Records excerpted from a collection
----------------------------------------

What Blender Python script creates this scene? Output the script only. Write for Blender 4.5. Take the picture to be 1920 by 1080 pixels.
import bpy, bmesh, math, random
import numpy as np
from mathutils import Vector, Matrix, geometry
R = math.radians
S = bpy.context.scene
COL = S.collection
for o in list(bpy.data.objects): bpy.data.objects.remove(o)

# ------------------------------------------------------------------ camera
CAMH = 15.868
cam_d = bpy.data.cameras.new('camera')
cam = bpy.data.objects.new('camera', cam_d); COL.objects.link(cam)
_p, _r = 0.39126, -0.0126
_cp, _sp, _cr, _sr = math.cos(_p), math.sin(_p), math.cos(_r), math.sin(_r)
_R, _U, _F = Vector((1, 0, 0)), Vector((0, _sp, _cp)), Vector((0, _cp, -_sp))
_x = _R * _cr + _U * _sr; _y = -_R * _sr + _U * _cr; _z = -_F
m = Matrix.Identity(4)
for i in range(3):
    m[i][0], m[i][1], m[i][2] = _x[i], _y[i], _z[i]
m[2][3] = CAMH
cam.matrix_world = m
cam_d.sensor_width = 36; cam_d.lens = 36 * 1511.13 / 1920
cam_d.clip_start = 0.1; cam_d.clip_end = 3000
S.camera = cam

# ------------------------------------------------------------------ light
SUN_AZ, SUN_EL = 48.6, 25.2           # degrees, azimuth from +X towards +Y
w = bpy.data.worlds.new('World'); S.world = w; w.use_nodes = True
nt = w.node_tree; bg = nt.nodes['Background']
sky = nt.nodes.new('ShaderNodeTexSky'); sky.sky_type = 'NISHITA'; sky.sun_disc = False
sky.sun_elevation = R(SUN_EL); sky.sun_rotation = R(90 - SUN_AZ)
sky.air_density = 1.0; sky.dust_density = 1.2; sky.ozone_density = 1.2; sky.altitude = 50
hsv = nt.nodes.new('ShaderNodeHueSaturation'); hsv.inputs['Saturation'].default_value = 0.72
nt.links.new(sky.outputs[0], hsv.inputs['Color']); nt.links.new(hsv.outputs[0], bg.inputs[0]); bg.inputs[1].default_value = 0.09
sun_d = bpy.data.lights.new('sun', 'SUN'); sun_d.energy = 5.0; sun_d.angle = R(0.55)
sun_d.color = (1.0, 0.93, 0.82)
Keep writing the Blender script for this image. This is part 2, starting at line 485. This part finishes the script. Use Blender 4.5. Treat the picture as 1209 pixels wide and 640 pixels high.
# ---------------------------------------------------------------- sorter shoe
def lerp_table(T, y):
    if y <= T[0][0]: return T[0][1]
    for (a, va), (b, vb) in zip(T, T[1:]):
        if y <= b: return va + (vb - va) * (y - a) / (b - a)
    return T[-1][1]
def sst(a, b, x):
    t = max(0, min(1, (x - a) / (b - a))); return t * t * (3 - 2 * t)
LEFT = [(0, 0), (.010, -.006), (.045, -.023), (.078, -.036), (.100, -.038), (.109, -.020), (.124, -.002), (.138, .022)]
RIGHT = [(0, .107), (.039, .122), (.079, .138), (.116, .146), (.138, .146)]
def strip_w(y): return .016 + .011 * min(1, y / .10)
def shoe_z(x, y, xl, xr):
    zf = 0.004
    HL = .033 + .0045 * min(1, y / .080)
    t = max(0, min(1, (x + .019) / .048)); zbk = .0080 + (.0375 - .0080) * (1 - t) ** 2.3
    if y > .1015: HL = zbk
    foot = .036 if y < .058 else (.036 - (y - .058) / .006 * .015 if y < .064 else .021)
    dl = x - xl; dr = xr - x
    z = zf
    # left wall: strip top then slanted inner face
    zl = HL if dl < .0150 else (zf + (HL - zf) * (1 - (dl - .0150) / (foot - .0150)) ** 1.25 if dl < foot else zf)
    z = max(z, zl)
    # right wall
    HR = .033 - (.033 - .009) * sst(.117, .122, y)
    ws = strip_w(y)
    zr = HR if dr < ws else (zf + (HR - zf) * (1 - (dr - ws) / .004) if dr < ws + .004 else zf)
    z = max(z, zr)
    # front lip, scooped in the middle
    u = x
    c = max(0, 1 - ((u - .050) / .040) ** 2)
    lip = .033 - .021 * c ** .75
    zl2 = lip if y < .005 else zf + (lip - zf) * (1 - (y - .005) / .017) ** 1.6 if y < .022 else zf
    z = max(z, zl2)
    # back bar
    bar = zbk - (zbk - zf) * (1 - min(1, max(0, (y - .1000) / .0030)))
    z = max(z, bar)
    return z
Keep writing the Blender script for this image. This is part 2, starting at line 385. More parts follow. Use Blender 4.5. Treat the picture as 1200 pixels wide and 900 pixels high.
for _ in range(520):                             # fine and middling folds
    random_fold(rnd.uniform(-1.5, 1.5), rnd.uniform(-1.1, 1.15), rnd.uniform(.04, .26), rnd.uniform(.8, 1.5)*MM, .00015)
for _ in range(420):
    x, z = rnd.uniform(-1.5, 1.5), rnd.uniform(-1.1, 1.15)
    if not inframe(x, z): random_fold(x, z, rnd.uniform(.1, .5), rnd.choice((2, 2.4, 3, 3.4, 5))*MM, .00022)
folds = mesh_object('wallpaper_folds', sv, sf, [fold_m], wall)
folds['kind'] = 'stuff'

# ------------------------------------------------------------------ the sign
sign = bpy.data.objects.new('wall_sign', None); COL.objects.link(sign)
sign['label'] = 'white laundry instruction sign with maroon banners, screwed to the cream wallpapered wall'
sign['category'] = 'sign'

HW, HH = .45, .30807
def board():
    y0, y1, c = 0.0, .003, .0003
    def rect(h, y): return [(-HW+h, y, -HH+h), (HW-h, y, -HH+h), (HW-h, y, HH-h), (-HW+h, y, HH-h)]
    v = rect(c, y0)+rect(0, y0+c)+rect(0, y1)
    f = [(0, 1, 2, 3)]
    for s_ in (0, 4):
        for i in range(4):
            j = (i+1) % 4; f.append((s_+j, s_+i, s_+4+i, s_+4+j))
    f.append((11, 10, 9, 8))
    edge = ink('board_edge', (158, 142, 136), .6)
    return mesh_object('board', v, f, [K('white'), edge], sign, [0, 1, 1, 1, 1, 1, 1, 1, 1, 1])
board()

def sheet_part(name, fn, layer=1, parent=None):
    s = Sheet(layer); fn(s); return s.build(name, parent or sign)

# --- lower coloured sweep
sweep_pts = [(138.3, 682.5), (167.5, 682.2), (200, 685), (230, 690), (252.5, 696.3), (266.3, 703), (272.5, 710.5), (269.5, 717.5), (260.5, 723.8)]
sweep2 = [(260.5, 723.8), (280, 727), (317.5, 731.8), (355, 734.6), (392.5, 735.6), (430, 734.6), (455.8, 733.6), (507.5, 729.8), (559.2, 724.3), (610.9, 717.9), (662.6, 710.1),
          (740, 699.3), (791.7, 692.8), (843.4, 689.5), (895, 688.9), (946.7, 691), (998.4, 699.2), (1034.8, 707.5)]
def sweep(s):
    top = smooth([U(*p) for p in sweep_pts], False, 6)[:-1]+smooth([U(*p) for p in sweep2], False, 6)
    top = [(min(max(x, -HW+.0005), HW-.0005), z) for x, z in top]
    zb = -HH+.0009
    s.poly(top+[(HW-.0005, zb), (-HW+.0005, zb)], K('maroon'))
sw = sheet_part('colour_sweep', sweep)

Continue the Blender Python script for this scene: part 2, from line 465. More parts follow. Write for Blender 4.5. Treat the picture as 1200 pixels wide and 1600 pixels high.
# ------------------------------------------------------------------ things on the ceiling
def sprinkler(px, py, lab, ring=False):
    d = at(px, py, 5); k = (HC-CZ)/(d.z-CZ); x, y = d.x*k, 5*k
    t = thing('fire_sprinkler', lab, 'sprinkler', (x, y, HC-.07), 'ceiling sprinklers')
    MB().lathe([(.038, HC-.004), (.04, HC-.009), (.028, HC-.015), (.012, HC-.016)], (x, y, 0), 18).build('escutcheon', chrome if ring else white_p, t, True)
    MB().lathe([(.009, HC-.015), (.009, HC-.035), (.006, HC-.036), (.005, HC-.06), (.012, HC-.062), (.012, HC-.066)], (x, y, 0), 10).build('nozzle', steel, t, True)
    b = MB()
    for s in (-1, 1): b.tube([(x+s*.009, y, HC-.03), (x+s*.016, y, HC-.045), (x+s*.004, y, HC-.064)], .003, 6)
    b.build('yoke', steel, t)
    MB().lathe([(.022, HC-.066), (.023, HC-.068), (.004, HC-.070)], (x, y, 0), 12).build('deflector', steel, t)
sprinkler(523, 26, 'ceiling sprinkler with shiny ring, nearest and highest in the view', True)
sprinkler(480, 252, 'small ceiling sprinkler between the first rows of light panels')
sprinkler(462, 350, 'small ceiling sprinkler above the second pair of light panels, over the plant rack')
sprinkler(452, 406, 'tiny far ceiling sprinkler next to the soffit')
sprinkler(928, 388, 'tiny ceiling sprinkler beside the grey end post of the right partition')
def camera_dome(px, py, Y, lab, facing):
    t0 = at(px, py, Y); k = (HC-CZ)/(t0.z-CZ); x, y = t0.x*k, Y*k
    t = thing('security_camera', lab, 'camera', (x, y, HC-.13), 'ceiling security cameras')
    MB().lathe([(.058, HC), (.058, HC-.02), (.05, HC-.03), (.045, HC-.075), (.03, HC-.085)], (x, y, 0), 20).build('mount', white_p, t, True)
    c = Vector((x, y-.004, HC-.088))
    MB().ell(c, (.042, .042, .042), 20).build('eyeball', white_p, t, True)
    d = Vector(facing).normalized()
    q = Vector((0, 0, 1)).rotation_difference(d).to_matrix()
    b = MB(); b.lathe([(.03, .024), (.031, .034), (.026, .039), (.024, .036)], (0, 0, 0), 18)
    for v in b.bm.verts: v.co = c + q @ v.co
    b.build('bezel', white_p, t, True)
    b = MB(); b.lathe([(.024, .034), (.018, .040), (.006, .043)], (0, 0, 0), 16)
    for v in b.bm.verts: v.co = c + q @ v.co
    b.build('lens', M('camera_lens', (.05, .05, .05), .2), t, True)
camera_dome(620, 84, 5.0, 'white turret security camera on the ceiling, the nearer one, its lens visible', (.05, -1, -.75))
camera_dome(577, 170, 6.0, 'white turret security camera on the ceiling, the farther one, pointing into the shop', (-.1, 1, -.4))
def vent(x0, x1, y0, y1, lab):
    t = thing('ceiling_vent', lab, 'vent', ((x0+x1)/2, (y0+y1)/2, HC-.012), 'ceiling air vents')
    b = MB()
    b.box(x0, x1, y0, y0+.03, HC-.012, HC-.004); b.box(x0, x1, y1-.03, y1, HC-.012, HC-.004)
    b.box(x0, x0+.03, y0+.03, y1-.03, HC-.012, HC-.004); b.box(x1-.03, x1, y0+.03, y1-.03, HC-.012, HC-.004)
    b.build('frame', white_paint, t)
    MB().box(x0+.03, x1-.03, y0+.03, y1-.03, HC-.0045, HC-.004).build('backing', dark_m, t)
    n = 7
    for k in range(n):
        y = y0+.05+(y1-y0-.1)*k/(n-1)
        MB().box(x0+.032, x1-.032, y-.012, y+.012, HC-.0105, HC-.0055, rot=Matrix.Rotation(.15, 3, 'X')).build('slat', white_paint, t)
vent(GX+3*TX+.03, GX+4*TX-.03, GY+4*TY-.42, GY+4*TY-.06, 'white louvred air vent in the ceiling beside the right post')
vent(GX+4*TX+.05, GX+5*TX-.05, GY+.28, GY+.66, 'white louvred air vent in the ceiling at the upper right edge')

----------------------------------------

#### Work required
Give back, verbatim, the lines from the top of the entries above through the line containing "S.camera = cam".

#### Output for this task
What Blender Python script creates this scene? Output the script only. Write for Blender 4.5. Take the picture to be 1920 by 1080 pixels.
import bpy, bmesh, math, random
import numpy as np
from mathutils import Vector, Matrix, geometry
R = math.radians
S = bpy.context.scene
COL = S.collection
for o in list(bpy.data.objects): bpy.data.objects.remove(o)

# ------------------------------------------------------------------ camera
CAMH = 15.868
cam_d = bpy.data.cameras.new('camera')
cam = bpy.data.objects.new('camera', cam_d); COL.objects.link(cam)
_p, _r = 0.39126, -0.0126
_cp, _sp, _cr, _sr = math.cos(_p), math.sin(_p), math.cos(_r), math.sin(_r)
_R, _U, _F = Vector((1, 0, 0)), Vector((0, _sp, _cp)), Vector((0, _cp, -_sp))
_x = _R * _cr + _U * _sr; _y = -_R * _sr + _U * _cr; _z = -_F
m = Matrix.Identity(4)
for i in range(3):
    m[i][0], m[i][1], m[i][2] = _x[i], _y[i], _z[i]
m[2][3] = CAMH
cam.matrix_world = m
cam_d.sensor_width = 36; cam_d.lens = 36 * 1511.13 / 1920
cam_d.clip_start = 0.1; cam_d.clip_end = 3000
S.camera = cam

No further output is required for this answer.